If our evaluation dataset $\mathcal{D}$ contains all of the examples we care about, then we don’t need any further uncertainty quantification. An example of such a case is when we want to benchmark a model only on adding two three-digit integers. We can simply enumerate the space of all data points and see how many times our model gets it correctly. If two models have average accuracies of 0.9 and 0.8, then we can say, for certain, that the former is superior to the latter, in the sense that if we randomly choose two three-digit numbers, the former model is more accurate in its calculation of their sum than does the latter.
This, however, is not what we usually mean. Generally, the space of all examples we wish to evaluate a model with is very large or even unenumerable. Thus, $\mathcal{D}$ is only a subset of that space. Having only \(\hat{S}_{\mathcal{M}}\), can we say anything about the performance of $\mathcal{M}$ if we had access to the entire (hypothetical) space of examples?
“True” performance
Suppose the entries $(x_i, y_i)$ are sampled independently from an unknown distribution $p$ defined over $(\mathcal{X}, \mathcal{Y})$, the space of all possible values. In this case, we are most likely interested in another quantity, the theoretical performance of model $\mathcal{M}$ expected over the entire distribution $p$:
\[S_\mathcal{M} = \mathbb{E}_{(X, Y) \sim p} [f(X, Y; M)]. \nonumber\]While this quantity is unknown, if we assume that the dataset $\mathcal{D}$ is an independent and identically distributed (i.i.d.) sample from $p$, then the statistic \(\hat{S}_{\mathcal{M}}\) gives us an unbiased estimate of $S_\mathcal{M}$. So far, so good.
In addition to giving a single point estimate, we can calculate a confidence interval to report what we think is a range of plausible values. First, the standard error of the mean can be estimated as
\[\text{SE}_{\mathcal{M}} = \frac{1}{\sqrt{n}} \sqrt{\frac{1}{n-1} \sum_{i=1}^{n} (f(x_i, y_i; \mathcal{M}) - \hat{S}_\mathcal{M})^2}. \nonumber\]If our assumption is correct, the quantity \(\frac{\hat{S}_{\mathcal{M}} - S_{\mathcal{M}}}{\text{SE}_{\mathcal{M}}}\) follows the student’s t distribution with $n-1$ degrees of freedom. Thus, a $100\alpha\%$ confidence interval can be estimated as
\[\hat{S}_{\mathcal{M}} \pm t_{1 - \frac{\alpha}{2}, n-1} \times \text{SE}_{\mathcal{M}}, \nonumber\]where $t_{1 - \frac{\alpha}{2}, n-1}$ is the critical value of the t distribution corresponding to the two-sided $100\alpha\%$ interval.

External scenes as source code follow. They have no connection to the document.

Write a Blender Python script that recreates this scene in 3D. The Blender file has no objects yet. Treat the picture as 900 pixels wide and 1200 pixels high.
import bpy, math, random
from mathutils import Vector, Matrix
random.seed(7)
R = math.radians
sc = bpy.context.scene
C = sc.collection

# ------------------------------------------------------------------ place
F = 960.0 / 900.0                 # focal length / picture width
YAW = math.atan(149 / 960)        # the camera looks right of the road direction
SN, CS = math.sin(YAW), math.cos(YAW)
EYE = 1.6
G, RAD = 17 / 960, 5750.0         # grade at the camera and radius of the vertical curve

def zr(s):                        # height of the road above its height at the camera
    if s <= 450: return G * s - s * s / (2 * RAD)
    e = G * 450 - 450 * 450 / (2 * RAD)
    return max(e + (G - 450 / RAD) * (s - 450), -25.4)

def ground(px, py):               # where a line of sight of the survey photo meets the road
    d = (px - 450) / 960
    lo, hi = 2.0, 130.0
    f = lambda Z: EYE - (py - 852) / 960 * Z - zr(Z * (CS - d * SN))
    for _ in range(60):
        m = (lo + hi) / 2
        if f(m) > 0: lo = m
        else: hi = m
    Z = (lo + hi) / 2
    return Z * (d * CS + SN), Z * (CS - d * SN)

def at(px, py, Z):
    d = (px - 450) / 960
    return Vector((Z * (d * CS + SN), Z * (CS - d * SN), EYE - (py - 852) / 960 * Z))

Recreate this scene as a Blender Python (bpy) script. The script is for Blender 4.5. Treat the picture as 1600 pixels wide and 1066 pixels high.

This leads us to Miller’s suggestion: Instead of reporting just $\hat{S}_{\mathcal{M}}$, report the 95% CI around that average as well. It allows us to show how tight our range of guesses for model $\mathcal{M}$’s theoretical or “true” performance is.
Conclusion
All of this is covered in every statistics 101 class. What I want to emphasize, though, is that
If we are only talking about the model’s performance with respect to the dataset $\mathcal{D}$, then reporting \(\hat{S}_{\mathcal{M}}\) is enough. As a consequence, if we have another model $\mathcal{N}$ with performance \(\hat{S}_{\mathcal{N}}\) such that \(\hat{S}_{\mathcal{N}} < \hat{S}_{\mathcal{M}}\), we can say for certain that $\mathcal{M}$ is objectively better than $\mathcal{N}$ in this dataset.
If we want to make an inference about the theoretical performance of $\mathcal{M}$, though, it is important to inform the readers of how confident we are about this estimate via, for example, the standard error or confidence interval. Thus, if we have \(\hat{S}_{\mathcal{N}} < \hat{S}_{\mathcal{M}}\), we cannot say for certain that $\mathcal{M}$ is better than $\mathcal{N}$. After all, $\mathcal{M}$ can just be luckier with this dataset. What allows us to make a more robust claim is via hypothesis testing.
I don’t think either way is “wrong.” What’s important is we should be clear about what our reported numbers represent. I suspect that the majority of cases fall under (2), and thus I endorse Miller’s suggestion.